TASK INSTRUCTIONS: Begin with the first line of the material and write out each line exactly, ending with the line that contains "COL = sc.collection". Pictures are not part of the copy.

SOURCE EXCERPT:

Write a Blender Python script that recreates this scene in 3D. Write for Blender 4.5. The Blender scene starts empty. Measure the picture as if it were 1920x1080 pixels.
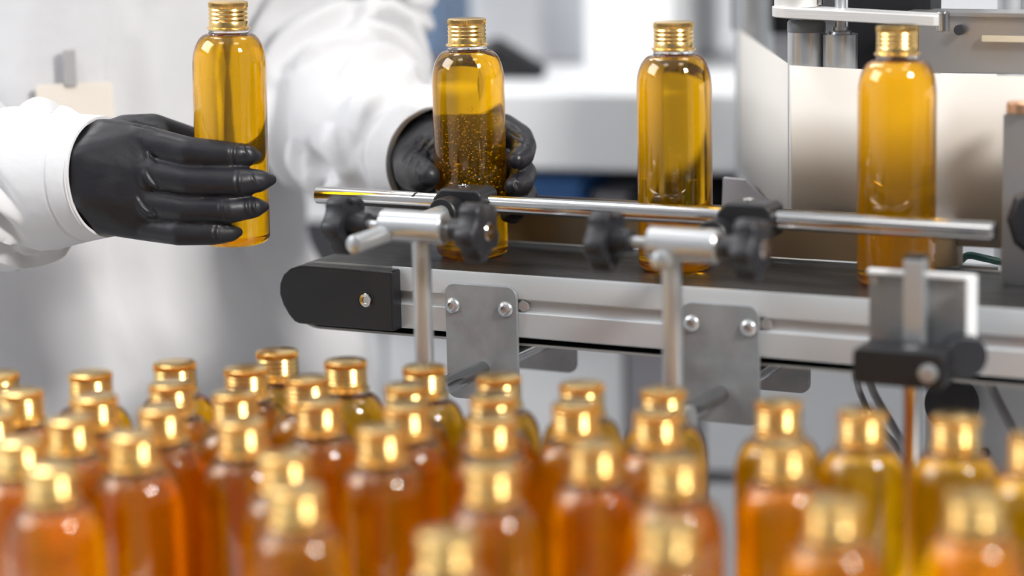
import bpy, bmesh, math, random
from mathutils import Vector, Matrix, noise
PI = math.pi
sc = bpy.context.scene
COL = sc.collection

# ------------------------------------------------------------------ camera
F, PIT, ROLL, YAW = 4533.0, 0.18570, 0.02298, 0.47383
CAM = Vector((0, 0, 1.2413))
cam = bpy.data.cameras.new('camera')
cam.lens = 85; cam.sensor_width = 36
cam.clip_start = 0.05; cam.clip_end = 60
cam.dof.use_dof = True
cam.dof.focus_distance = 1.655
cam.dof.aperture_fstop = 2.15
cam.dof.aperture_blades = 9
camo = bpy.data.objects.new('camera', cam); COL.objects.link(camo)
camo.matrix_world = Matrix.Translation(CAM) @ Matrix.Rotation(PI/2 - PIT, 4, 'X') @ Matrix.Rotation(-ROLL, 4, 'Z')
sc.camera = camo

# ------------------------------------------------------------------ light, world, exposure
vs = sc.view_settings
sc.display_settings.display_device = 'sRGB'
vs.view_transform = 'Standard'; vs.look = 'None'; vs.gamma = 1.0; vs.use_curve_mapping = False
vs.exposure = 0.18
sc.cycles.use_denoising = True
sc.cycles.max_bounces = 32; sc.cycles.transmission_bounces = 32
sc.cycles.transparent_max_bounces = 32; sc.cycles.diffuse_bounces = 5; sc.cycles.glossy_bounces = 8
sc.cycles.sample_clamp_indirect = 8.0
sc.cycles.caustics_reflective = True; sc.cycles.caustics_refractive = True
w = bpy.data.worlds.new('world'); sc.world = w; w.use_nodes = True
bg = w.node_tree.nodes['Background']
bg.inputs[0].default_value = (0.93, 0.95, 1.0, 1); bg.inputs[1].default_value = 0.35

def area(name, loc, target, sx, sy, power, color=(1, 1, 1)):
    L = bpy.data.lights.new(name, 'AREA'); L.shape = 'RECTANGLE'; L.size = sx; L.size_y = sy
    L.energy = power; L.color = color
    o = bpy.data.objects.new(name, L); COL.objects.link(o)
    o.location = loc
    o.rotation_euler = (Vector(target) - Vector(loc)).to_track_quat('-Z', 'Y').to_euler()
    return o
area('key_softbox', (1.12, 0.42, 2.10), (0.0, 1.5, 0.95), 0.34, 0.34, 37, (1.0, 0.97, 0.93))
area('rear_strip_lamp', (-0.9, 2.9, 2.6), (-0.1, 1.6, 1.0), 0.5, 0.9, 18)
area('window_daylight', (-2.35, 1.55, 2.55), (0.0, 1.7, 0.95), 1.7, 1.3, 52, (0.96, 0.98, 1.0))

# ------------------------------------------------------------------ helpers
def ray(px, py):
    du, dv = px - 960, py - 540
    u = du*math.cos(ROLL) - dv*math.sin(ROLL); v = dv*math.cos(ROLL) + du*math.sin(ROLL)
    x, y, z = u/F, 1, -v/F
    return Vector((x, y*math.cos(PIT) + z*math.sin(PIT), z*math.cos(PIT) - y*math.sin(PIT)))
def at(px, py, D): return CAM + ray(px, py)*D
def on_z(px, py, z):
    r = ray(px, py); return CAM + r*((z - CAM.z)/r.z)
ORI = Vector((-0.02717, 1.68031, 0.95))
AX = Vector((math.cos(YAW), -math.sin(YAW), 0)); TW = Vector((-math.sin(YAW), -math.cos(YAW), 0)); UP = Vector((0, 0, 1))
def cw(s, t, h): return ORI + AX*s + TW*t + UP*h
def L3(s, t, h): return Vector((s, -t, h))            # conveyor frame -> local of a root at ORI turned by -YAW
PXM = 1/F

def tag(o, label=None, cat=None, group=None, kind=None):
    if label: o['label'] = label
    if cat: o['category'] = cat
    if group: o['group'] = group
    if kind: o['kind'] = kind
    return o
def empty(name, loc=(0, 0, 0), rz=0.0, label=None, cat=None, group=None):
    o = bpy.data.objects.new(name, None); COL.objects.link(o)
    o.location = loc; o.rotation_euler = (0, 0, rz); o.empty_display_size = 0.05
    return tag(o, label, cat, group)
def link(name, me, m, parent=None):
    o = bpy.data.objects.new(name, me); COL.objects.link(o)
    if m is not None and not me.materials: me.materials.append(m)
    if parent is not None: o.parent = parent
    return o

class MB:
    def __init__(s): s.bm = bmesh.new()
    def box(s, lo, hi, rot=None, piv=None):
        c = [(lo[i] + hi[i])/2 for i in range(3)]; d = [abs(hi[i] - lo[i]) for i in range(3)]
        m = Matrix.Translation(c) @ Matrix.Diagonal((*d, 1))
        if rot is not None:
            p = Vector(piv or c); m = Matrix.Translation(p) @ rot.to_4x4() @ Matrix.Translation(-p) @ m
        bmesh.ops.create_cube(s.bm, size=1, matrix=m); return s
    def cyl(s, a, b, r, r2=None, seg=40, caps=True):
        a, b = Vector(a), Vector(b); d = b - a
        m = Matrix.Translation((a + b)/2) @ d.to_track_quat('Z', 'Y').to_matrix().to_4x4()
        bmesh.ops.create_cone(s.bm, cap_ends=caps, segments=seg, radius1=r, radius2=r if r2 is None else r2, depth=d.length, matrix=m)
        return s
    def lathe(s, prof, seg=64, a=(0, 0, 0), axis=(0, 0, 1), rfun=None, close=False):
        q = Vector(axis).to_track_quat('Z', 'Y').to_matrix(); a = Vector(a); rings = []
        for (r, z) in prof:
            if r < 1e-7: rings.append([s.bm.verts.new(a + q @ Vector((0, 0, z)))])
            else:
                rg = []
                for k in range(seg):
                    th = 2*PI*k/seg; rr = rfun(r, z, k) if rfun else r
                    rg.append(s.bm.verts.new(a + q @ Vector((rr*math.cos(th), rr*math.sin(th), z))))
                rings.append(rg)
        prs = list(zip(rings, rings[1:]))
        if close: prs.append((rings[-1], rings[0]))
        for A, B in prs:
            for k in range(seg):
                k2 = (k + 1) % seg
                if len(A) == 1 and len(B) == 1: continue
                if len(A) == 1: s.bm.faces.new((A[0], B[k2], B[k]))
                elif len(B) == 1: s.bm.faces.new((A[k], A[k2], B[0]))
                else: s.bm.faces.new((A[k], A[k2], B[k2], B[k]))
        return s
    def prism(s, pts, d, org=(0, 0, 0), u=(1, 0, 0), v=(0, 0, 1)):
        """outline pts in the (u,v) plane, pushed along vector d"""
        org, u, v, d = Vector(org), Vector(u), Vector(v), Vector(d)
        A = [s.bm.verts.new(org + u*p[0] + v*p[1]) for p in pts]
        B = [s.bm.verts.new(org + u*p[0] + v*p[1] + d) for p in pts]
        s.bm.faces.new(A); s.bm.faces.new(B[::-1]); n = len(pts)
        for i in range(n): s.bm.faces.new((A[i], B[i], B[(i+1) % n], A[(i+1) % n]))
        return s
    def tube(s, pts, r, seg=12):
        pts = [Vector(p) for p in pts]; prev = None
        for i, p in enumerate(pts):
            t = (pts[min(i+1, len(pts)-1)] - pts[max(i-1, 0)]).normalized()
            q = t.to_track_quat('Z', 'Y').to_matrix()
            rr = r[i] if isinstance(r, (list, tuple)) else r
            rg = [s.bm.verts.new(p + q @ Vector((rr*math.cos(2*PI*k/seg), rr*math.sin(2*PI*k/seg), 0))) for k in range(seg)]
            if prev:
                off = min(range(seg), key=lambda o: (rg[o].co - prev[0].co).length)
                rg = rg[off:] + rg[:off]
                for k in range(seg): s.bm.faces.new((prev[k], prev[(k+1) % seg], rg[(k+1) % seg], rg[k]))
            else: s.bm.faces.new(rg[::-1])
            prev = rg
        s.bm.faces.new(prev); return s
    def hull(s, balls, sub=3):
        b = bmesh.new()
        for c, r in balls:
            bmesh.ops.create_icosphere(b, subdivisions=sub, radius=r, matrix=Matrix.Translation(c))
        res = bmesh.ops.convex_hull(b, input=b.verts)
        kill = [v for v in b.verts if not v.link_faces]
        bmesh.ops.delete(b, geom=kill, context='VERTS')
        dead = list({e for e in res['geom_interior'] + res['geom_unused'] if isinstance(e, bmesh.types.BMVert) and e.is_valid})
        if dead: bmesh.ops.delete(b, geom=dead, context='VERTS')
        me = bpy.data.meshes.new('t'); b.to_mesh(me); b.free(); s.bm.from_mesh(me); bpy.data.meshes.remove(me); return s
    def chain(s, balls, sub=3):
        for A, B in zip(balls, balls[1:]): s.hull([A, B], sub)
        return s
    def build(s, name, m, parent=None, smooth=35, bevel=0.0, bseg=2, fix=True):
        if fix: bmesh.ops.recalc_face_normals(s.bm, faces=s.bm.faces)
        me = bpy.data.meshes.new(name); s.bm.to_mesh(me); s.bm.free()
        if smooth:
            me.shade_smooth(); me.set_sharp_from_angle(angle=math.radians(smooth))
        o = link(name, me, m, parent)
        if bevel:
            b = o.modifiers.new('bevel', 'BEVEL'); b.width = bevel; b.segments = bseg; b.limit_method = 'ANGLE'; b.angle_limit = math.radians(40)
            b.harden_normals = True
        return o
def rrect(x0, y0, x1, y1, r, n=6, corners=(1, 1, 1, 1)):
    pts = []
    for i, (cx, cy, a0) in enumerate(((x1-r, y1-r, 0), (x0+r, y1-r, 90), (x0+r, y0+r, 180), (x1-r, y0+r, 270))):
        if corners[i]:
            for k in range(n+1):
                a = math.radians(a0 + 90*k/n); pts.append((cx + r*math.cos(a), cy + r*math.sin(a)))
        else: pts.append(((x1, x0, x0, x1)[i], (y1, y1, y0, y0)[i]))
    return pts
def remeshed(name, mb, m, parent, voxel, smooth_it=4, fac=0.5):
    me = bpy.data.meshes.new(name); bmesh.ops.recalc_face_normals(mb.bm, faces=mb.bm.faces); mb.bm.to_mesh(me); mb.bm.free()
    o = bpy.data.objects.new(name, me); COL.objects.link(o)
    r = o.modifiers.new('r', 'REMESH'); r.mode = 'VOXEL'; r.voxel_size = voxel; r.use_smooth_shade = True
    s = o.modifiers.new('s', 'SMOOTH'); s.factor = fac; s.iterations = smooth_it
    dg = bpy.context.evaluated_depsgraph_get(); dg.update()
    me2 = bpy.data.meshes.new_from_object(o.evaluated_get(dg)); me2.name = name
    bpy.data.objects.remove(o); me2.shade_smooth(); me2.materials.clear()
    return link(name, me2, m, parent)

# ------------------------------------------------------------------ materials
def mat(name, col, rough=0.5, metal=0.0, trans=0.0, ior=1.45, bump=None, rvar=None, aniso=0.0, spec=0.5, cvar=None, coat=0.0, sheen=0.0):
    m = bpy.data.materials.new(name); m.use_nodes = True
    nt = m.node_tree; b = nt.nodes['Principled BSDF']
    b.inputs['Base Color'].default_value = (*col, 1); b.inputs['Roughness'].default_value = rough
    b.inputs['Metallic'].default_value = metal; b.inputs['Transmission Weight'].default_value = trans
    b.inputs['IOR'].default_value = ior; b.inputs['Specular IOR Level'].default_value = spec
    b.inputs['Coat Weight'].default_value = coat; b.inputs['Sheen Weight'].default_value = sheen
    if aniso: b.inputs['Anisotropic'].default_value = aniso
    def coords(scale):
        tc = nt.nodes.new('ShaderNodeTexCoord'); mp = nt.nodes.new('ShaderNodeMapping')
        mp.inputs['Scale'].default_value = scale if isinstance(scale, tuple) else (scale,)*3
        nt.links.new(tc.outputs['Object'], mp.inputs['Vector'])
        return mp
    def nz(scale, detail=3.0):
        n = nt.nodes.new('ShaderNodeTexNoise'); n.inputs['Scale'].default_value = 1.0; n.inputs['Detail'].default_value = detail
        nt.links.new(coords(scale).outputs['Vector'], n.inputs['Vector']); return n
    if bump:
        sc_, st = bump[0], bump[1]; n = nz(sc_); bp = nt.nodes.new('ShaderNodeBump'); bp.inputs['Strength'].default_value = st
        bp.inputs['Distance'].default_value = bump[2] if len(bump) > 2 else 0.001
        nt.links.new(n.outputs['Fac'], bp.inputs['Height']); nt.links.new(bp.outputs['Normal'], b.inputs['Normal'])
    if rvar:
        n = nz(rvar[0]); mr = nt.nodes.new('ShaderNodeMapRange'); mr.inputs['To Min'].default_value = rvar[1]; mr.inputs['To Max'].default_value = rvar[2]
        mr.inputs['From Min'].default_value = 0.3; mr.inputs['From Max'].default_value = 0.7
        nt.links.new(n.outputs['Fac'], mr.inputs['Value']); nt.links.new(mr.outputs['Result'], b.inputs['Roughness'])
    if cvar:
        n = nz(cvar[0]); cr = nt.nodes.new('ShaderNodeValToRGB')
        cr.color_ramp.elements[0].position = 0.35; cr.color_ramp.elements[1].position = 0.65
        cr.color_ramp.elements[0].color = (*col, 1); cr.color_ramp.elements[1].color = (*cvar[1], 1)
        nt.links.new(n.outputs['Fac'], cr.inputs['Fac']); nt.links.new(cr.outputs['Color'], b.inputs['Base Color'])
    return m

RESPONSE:
Write a Blender Python script that recreates this scene in 3D. Write for Blender 4.5. The Blender scene starts empty. Measure the picture as if it were 1920x1080 pixels.
import bpy, bmesh, math, random
from mathutils import Vector, Matrix, noise
PI = math.pi
sc = bpy.context.scene
COL = sc.collection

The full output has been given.